EXERCISE PROMPT:
Return each line of the listing below, unchanged, and omit the images.

——

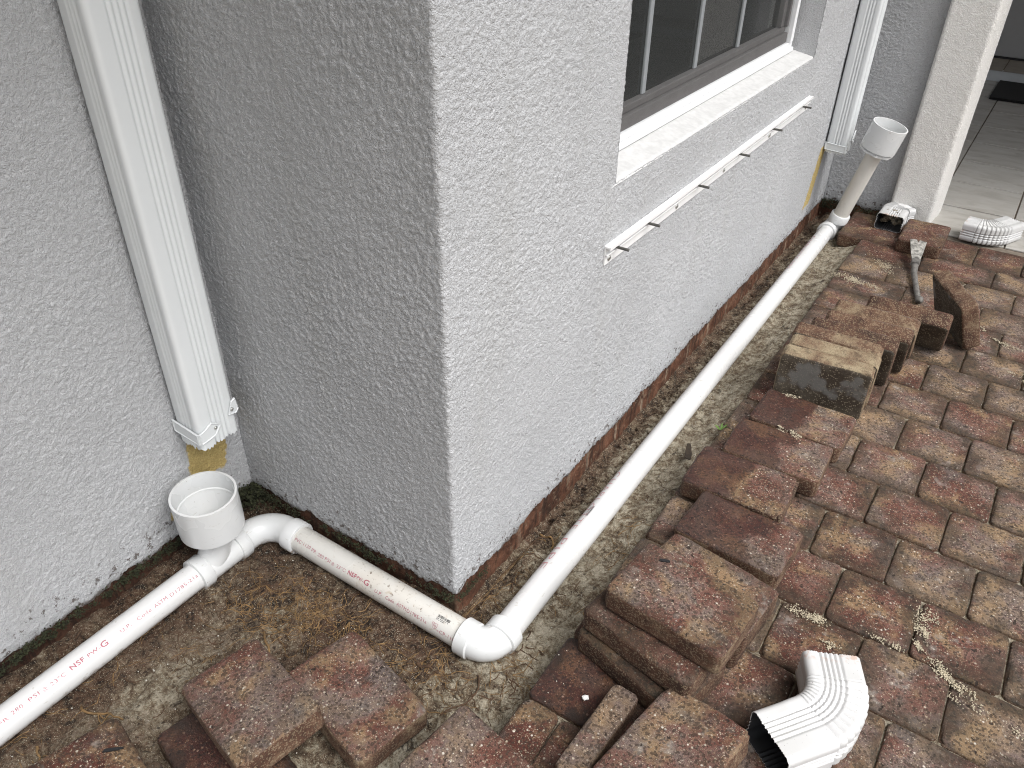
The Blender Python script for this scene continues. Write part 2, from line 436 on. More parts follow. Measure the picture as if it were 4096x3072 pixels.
class MB:
    """collects shapes in world coordinates; build() links them as one mesh"""
    def __init__(self): self.v = []; self.f = []
    def add(self, vs, fs, mtx=None):
        b = len(self.v)
        for p in vs:
            p = Vector(p)
            self.v.append(tuple(mtx @ p) if mtx is not None else tuple(p))
        for f in fs: self.f.append(tuple(i + b for i in f))
        return self
    def box(self, lo, hi, mtx=None):
        x0, y0, z0 = lo; x1, y1, z1 = hi
        return self.add([(x0,y0,z0),(x1,y0,z0),(x1,y1,z0),(x0,y1,z0),(x0,y0,z1),(x1,y0,z1),(x1,y1,z1),(x0,y1,z1)],
                        [(0,3,2,1),(4,5,6,7),(0,1,5,4),(1,2,6,5),(2,3,7,6),(3,0,4,7)], mtx)
    def bbox(self, lo, hi, b=.002, mtx=None):
        bm = bmesh.new(); bmesh.ops.create_cube(bm, size=1)
        for v in bm.verts:
            v.co = Vector([lo[i] + (v.co[i] + .5) * (hi[i] - lo[i]) for i in range(3)])
        bmesh.ops.bevel(bm, geom=list(bm.edges), offset=b, segments=2, affect='EDGES', profile=.5)
        bm.verts.index_update()
        self.add([v.co.copy() for v in bm.verts], [[v.index for v in f.verts] for f in bm.faces], mtx); bm.free(); return self
    def tube(self, path, r, n=16, caps=True, close=False):
        pts = [Vector(p) for p in path]; m = len(pts)
        rs = r if hasattr(r, '__len__') else [r] * m
        vs = []; up = None
        for i, p in enumerate(pts):
            t = (pts[min(i + 1, m - 1)] - pts[max(i - 1, 0)]).normalized()
            if up is None:
                up = Vector((0, 0, 1)) if abs(t.z) < .9 else Vector((1, 0, 0))
            u = (up - t * up.dot(t)).normalized(); w = t.cross(u); up = u
            for k_ in range(n):
                a = 2 * math.pi * k_ / n
                vs.append(p + (u * math.cos(a) + w * math.sin(a)) * rs[i])
        fs = []
        for i in range(m - 1):
            for k_ in range(n):
                a, b = i * n + k_, i * n + (k_ + 1) % n
                fs.append((a, b, b + n, a + n))
        if caps: fs += [tuple(range(n - 1, -1, -1)), tuple(range((m - 1) * n, m * n))]
        return self.add(vs, fs)
    def lathe(self, prof, base, axis=(0, 0, 1), n=48):
        ax = Vector(axis).normalized(); q = Vector((0, 0, 1)).rotation_difference(ax).to_matrix().to_4x4()
        mt = Matrix.Translation(base) @ q; vs = []; fs = []
        for r, z in prof:
            for k_ in range(n):
                a = 2 * math.pi * k_ / n; vs.append((r * math.cos(a), r * math.sin(a), z))
        for i in range(len(prof) - 1):
            for k_ in range(n):
                a, b = i * n + k_, i * n + (k_ + 1) % n
                fs.append((a, b, b + n, a + n))
        return self.add(vs, fs, mt)
    def prism(self, poly, h, mtx=None):
        n = len(poly)
        vs = [(p[0], p[1], 0) for p in poly] + [(p[0], p[1], h) for p in poly]
        fs = [tuple(range(n - 1, -1, -1)), tuple(range(n, 2 * n))] + [(i, (i + 1) % n, (i + 1) % n + n, i + n) for i in range(n)]
        return self.add(vs, fs, mtx)
    def build(self, name, mat, parent=None, smooth=False, angle=None):
        me = bpy.data.meshes.new(name)
        off = wloc(parent) if parent is not None else Vector((0, 0, 0))
        me.from_pydata([tuple(Vector(p) - off) for p in self.v], [], self.f)
        o = link_mesh(name, me, mat, parent, smooth)
        if angle is not None:
            me.polygons.foreach_set('use_smooth', [True] * len(me.polygons))
            me.set_sharp_from_angle(angle=R_(angle))
        return o

def grid_mesh(name, P, mat, parent=None, keep=None, smooth=True):
    """P: (n,m,3) array of world points"""
    n, m = P.shape[:2]
    idx = np.arange(n * m).reshape(n, m)
    q = np.stack([idx[:-1, :-1], idx[1:, :-1], idx[1:, 1:], idx[:-1, 1:]], -1)
    if keep is not None: q = q[keep]
    q = q.reshape(-1, 4)
    off = np.array(wloc(parent)) if parent is not None else np.zeros(3)
    me = bpy.data.meshes.new(name)
    V = (P.reshape(-1, 3) - off).astype(np.float32)
    me.vertices.add(len(V)); me.vertices.foreach_set('co', V.ravel())
    me.loops.add(len(q) * 4); me.polygons.add(len(q))
    me.loops.foreach_set('vertex_index', q.ravel().astype(np.int32))
    me.polygons.foreach_set('loop_start', np.arange(0, len(q) * 4, 4, dtype=np.int32))
    me.polygons.foreach_set('loop_total', np.full(len(q), 4, dtype=np.int32))
    me.update(calc_edges=True); me.validate()
    return link_mesh(name, me, mat, parent, smooth)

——

FINISHED EXERCISE:
The Blender Python script for this scene continues. Write part 2, from line 436 on. More parts follow. Measure the picture as if it were 4096x3072 pixels.
class MB:
    """collects shapes in world coordinates; build() links them as one mesh"""
    def __init__(self): self.v = []; self.f = []
    def add(self, vs, fs, mtx=None):
        b = len(self.v)
        for p in vs:
            p = Vector(p)
            self.v.append(tuple(mtx @ p) if mtx is not None else tuple(p))
        for f in fs: self.f.append(tuple(i + b for i in f))
        return self
    def box(self, lo, hi, mtx=None):
        x0, y0, z0 = lo; x1, y1, z1 = hi
        return self.add([(x0,y0,z0),(x1,y0,z0),(x1,y1,z0),(x0,y1,z0),(x0,y0,z1),(x1,y0,z1),(x1,y1,z1),(x0,y1,z1)],
                        [(0,3,2,1),(4,5,6,7),(0,1,5,4),(1,2,6,5),(2,3,7,6),(3,0,4,7)], mtx)
    def bbox(self, lo, hi, b=.002, mtx=None):
        bm = bmesh.new(); bmesh.ops.create_cube(bm, size=1)
        for v in bm.verts:
            v.co = Vector([lo[i] + (v.co[i] + .5) * (hi[i] - lo[i]) for i in range(3)])
        bmesh.ops.bevel(bm, geom=list(bm.edges), offset=b, segments=2, affect='EDGES', profile=.5)
        bm.verts.index_update()
        self.add([v.co.copy() for v in bm.verts], [[v.index for v in f.verts] for f in bm.faces], mtx); bm.free(); return self
    def tube(self, path, r, n=16, caps=True, close=False):
        pts = [Vector(p) for p in path]; m = len(pts)
        rs = r if hasattr(r, '__len__') else [r] * m
        vs = []; up = None
        for i, p in enumerate(pts):
            t = (pts[min(i + 1, m - 1)] - pts[max(i - 1, 0)]).normalized()
            if up is None:
                up = Vector((0, 0, 1)) if abs(t.z) < .9 else Vector((1, 0, 0))
            u = (up - t * up.dot(t)).normalized(); w = t.cross(u); up = u
            for k_ in range(n):
                a = 2 * math.pi * k_ / n
                vs.append(p + (u * math.cos(a) + w * math.sin(a)) * rs[i])
        fs = []
        for i in range(m - 1):
            for k_ in range(n):
                a, b = i * n + k_, i * n + (k_ + 1) % n
                fs.append((a, b, b + n, a + n))
        if caps: fs += [tuple(range(n - 1, -1, -1)), tuple(range((m - 1) * n, m * n))]
        return self.add(vs, fs)
    def lathe(self, prof, base, axis=(0, 0, 1), n=48):
        ax = Vector(axis).normalized(); q = Vector((0, 0, 1)).rotation_difference(ax).to_matrix().to_4x4()
        mt = Matrix.Translation(base) @ q; vs = []; fs = []
        for r, z in prof:
            for k_ in range(n):
                a = 2 * math.pi * k_ / n; vs.append((r * math.cos(a), r * math.sin(a), z))
        for i in range(len(prof) - 1):
            for k_ in range(n):
                a, b = i * n + k_, i * n + (k_ + 1) % n
                fs.append((a, b, b + n, a + n))
        return self.add(vs, fs, mt)
    def prism(self, poly, h, mtx=None):
        n = len(poly)
        vs = [(p[0], p[1], 0) for p in poly] + [(p[0], p[1], h) for p in poly]
        fs = [tuple(range(n - 1, -1, -1)), tuple(range(n, 2 * n))] + [(i, (i + 1) % n, (i + 1) % n + n, i + n) for i in range(n)]
        return self.add(vs, fs, mtx)
    def build(self, name, mat, parent=None, smooth=False, angle=None):
        me = bpy.data.meshes.new(name)
        off = wloc(parent) if parent is not None else Vector((0, 0, 0))
        me.from_pydata([tuple(Vector(p) - off) for p in self.v], [], self.f)
        o = link_mesh(name, me, mat, parent, smooth)
        if angle is not None:
            me.polygons.foreach_set('use_smooth', [True] * len(me.polygons))
            me.set_sharp_from_angle(angle=R_(angle))
        return o

def grid_mesh(name, P, mat, parent=None, keep=None, smooth=True):
    """P: (n,m,3) array of world points"""
    n, m = P.shape[:2]
    idx = np.arange(n * m).reshape(n, m)
    q = np.stack([idx[:-1, :-1], idx[1:, :-1], idx[1:, 1:], idx[:-1, 1:]], -1)
    if keep is not None: q = q[keep]
    q = q.reshape(-1, 4)
    off = np.array(wloc(parent)) if parent is not None else np.zeros(3)
    me = bpy.data.meshes.new(name)
    V = (P.reshape(-1, 3) - off).astype(np.float32)
    me.vertices.add(len(V)); me.vertices.foreach_set('co', V.ravel())
    me.loops.add(len(q) * 4); me.polygons.add(len(q))
    me.loops.foreach_set('vertex_index', q.ravel().astype(np.int32))
    me.polygons.foreach_set('loop_start', np.arange(0, len(q) * 4, 4, dtype=np.int32))
    me.polygons.foreach_set('loop_total', np.full(len(q), 4, dtype=np.int32))
    me.update(calc_edges=True); me.validate()
    return link_mesh(name, me, mat, parent, smooth)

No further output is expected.